Kitchen fire damages Myhre’s Restaurant on Bay Street

Fire, Bay Street, Port Orchard Myhre's

A three-alarm fire caused hundreds of thousands of dollars worth of damage at Myhre’s Restaurant on Bay Street on the night of July 1, according to initial estimates from the Kitsap County Fire Marshal.

“It started in the grease vent in the kitchen,” said Guy Dalrymple, a battalion chief for South Kitsap Fire and Rescue. “The extinguishing system on the vent hood activated, but it was insufficient to totally put the fire out.”

Then, the ducting between the two floors came apart, allowing the fire to spread into the upstairs Terrace Room and banquet area.

Downstairs, the restaurant was closed, but the bar was open.

Myhre’s employees and patrons began to smell smoke, said Mike Wernet, a Batallion Chief for South Kitsap Fire and Rescue.

Myhre’s employees searched the area for a fire, he said, but, since they couldn’t find one, they went back to the bar and continued working.

“A few minutes later, somebody called them,” he said. “We don’t know who it was, but they said, ‘Hey, your building is on fire you better get out.’ ”

That was an extremely fortunate phone call, said Darymple.

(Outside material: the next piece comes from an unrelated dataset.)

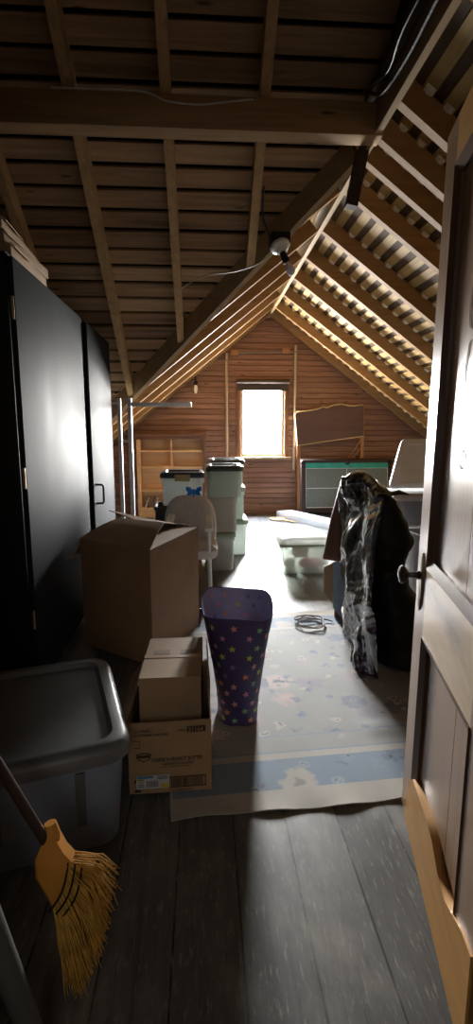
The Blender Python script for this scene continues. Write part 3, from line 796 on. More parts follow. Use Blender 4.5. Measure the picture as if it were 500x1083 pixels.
capo = sub(q, 'cap', M_BROOMCAP, bm_, 'orange plastic cap')
rb = random.Random(2)
q = MB()
s0, s1 = Vector((-0.338,0,0.335)), Vector((-0.387,0,0.212))
for k in range(620):
    f = rb.random()**0.9
    st = s0.lerp(s1, f); o = rb.uniform(-0.018, 0.018)
    # ends fan from the right side down to the floor
    ex = -0.245 - 0.09*f + rb.uniform(-0.02,0.02) - 0.02*max(0,f-.5)
    ez = max(0.004, 0.27*(1-f)**1.8 + rb.uniform(-0.02,0.03)) if f < 0.75 else 0.004 + rb.random()*0.02
    p0 = bpt(st.x, st.z, o); p2 = bpt(ex, ez, o*2.2 + rb.uniform(-0.01,0.01))
    p1 = p0.lerp(p2, 0.5) + Vector((0.012*(1-f) + rb.uniform(-0.01,0.01), rb.uniform(-0.006,0.006), 0.02*(1-f)))
    q.tube([p0, p1, p2], [0.0014,0.0013,0.0006], 4)
for k in range(26):                                             # stray straws
    f = rb.random(); st = s0.lerp(s1, f); p0 = bpt(st.x+0.04, st.z-0.05, 0)
    q.tube([p0, p0+Vector((rb.uniform(0.02,0.06), rb.uniform(0,0.05), rb.uniform(-0.02,0.05))), p0+Vector((rb.uniform(0.02,0.09), rb.uniform(0,0.08), rb.uniform(-0.06,0.03)))], 0.0009, 4)
sub(q, 'bristles', M_BRISTLE, bm_, 'frayed straw bristles')
for k in (0.012, 0.030, 0.048):
    q = MB(); dirv = Vector((0.93,0,-0.37))
    a, b = s0 + dirv*(k-0.02), s1 + dirv*(k-0.02)
    pts_ = [bpt(a.x,a.z,-0.022).lerp(bpt(b.x,b.z,-0.022), i/6) + Vector((0.010*math.sin(PI*i/6),-0.006*math.sin(PI*i/6),-0.006*math.sin(PI*i/6))) for i in range(7)]
    q.tube(pts_, 0.0025, 6); sub(q, 'stitching', M_BLACK, bm_)
# grey pole in the near left corner
q = MB(); q.tube([(-0.345,0.915,0.0), (-0.37,0.91,0.12), (-0.64,0.85,1.5)], 0.025, 16)
tag(sub(q, 'pole', M_GREYPOLE, None) if False else q.build('pole', M_GREYPOLE), 'smooth grey round pole leaning at the doorway, left of the broom', 'pole')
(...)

“There was signifiant potential,” he said, for loss of life or injury, considering how many people were in the building during the fire.

Within two minutes, the majority of the second floor was on fire, said Wernet.

Fire had started billowing out of five windows in the back of the building and two on the side, by the time South Kitsap Fire and Rescue crews arrived on the scene.

“We had to make a decision,” said Wernet, “to take an aggressive, interior attack or go defensive. They decided, ‘let’s go put this fire out.’ ”

Two teams, with two people each, went up the restaurant’s back stairwell and “attacked the fire rapidly,” smothering it with water mixed with a soapy foam.

After they’d extinguished the fire inside the banquet room, a different South Kitsap Fire and Rescue Crew cut ventilation holes into the restaurant’s roof, accessing it from a ladder truck parked along the Sidney Avenue side of the building.

The fire was under control within 30 minutes, and it was thoroughly extinguished within 70 minutes.

“Right about at midnight, they called the fire completely out,” said Dalrymple.